◆ Directions for this task: Copy, in full, each line of the material that holds the word "panel".

◆ Data section:

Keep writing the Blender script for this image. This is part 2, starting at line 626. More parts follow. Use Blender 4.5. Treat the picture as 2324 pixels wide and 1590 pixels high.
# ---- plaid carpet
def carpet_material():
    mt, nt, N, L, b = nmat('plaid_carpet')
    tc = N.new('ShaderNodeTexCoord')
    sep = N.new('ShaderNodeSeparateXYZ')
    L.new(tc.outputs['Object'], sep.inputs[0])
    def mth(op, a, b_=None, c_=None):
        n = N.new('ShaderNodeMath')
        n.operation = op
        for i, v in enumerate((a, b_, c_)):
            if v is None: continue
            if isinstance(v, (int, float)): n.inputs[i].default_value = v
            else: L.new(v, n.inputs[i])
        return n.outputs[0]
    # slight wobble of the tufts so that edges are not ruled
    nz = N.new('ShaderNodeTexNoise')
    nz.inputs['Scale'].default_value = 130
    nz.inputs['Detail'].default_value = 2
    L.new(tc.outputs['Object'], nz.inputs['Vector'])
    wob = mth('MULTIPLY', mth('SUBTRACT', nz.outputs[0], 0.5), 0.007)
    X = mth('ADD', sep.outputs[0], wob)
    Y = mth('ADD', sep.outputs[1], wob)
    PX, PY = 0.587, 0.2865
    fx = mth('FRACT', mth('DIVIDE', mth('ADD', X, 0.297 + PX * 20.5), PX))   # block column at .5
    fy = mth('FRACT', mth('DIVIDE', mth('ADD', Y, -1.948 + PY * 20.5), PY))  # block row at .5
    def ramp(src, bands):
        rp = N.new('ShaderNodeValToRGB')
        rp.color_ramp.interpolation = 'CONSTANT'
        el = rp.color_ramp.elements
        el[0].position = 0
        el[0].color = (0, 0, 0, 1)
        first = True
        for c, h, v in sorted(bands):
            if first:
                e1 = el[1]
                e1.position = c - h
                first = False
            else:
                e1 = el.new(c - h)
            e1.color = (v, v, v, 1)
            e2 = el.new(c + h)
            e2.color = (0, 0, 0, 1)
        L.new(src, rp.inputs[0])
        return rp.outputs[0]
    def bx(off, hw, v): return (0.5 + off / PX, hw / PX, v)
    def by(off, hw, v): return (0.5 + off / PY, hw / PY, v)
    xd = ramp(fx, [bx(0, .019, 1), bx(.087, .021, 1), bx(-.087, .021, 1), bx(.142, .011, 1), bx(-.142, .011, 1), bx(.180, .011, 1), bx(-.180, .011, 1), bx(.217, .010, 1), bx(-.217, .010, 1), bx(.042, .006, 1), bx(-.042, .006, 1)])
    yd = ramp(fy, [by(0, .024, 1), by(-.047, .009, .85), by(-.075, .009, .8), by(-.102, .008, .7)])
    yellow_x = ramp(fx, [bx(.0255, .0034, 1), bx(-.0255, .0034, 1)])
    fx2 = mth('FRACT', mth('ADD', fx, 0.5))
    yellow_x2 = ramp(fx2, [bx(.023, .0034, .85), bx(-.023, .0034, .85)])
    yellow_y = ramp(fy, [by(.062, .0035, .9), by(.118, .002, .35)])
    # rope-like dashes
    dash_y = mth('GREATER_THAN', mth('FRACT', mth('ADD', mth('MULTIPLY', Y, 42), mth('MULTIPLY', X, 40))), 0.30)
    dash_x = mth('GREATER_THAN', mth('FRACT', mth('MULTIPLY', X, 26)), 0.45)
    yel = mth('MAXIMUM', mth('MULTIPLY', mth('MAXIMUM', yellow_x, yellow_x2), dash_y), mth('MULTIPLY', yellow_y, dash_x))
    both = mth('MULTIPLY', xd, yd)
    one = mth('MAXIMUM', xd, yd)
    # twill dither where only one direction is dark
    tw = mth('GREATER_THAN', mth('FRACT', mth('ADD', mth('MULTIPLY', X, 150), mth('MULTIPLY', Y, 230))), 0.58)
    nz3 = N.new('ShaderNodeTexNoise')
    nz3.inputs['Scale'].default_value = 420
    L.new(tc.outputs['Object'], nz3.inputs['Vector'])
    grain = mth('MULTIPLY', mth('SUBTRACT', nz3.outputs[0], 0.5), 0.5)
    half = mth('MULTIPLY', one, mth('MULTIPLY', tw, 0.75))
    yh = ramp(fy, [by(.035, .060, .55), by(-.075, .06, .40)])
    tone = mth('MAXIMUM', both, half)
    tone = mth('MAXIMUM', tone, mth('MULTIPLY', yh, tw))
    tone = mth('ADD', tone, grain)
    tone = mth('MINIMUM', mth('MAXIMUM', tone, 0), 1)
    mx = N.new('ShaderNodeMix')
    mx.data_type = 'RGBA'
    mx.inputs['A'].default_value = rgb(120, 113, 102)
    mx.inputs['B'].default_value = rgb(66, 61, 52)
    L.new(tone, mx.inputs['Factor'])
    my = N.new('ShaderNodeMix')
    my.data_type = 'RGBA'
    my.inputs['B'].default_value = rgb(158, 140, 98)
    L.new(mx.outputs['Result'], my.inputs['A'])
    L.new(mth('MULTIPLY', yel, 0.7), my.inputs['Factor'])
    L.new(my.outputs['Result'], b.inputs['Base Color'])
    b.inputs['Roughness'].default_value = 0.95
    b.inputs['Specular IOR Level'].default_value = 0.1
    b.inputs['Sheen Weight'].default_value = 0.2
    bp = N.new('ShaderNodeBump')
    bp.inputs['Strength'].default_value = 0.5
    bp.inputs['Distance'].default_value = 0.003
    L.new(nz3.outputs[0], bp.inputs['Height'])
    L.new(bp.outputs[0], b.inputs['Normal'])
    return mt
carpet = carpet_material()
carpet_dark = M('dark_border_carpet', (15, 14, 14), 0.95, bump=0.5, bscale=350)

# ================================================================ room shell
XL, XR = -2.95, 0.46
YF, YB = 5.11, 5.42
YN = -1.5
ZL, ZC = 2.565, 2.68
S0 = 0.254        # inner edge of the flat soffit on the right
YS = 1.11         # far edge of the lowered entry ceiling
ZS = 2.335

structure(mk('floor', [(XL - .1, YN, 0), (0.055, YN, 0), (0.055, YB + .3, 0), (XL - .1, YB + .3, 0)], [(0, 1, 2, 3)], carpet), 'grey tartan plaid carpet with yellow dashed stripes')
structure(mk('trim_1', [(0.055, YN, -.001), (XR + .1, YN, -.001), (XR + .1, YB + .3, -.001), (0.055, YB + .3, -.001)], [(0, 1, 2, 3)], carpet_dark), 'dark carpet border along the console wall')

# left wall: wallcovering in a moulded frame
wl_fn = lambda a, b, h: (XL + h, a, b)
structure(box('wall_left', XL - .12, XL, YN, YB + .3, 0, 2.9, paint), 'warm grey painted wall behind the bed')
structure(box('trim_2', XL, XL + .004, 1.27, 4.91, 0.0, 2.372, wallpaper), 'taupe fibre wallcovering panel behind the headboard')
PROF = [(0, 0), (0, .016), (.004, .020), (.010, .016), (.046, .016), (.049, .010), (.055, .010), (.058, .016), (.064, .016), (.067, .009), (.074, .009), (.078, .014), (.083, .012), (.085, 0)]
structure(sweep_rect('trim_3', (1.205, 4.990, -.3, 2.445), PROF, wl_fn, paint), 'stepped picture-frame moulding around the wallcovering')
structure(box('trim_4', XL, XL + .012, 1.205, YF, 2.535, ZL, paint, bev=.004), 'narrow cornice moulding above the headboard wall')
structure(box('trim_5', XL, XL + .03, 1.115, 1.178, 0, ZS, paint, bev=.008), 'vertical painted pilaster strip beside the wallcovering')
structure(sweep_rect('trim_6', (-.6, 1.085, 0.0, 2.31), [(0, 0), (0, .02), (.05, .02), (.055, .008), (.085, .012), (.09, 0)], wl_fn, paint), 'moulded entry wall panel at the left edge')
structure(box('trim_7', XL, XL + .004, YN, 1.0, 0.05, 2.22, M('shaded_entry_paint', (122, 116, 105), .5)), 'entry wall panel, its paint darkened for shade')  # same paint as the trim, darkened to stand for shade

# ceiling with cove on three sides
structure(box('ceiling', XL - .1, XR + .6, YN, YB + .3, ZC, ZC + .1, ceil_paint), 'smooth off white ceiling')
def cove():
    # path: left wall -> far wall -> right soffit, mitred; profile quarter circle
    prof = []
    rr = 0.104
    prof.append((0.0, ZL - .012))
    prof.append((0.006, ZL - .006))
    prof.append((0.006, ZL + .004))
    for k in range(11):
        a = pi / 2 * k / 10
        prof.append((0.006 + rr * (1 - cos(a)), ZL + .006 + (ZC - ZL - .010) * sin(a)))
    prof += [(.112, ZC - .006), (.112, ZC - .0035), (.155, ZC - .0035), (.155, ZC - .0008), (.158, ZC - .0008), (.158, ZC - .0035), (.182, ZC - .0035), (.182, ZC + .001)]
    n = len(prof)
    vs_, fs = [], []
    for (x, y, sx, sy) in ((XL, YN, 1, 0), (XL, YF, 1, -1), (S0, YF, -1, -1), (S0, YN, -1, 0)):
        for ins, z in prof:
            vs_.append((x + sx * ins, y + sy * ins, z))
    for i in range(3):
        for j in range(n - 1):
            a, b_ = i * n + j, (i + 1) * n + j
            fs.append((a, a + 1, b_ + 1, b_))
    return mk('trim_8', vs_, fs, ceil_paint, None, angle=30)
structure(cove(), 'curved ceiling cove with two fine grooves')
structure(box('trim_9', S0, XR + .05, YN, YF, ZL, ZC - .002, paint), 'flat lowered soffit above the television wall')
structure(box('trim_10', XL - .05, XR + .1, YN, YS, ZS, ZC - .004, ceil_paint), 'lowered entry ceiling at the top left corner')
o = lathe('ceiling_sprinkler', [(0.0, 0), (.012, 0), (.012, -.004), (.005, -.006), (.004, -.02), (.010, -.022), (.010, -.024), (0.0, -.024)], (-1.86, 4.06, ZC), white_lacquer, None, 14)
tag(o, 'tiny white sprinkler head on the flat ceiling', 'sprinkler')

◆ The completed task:
structure(box('trim_2', XL, XL + .004, 1.27, 4.91, 0.0, 2.372, wallpaper), 'taupe fibre wallcovering panel behind the headboard')
structure(sweep_rect('trim_6', (-.6, 1.085, 0.0, 2.31), [(0, 0), (0, .02), (.05, .02), (.055, .008), (.085, .012), (.09, 0)], wl_fn, paint), 'moulded entry wall panel at the left edge')
structure(box('trim_7', XL, XL + .004, YN, 1.0, 0.05, 2.22, M('shaded_entry_paint', (122, 116, 105), .5)), 'entry wall panel, its paint darkened for shade')  # same paint as the trim, darkened to stand for shade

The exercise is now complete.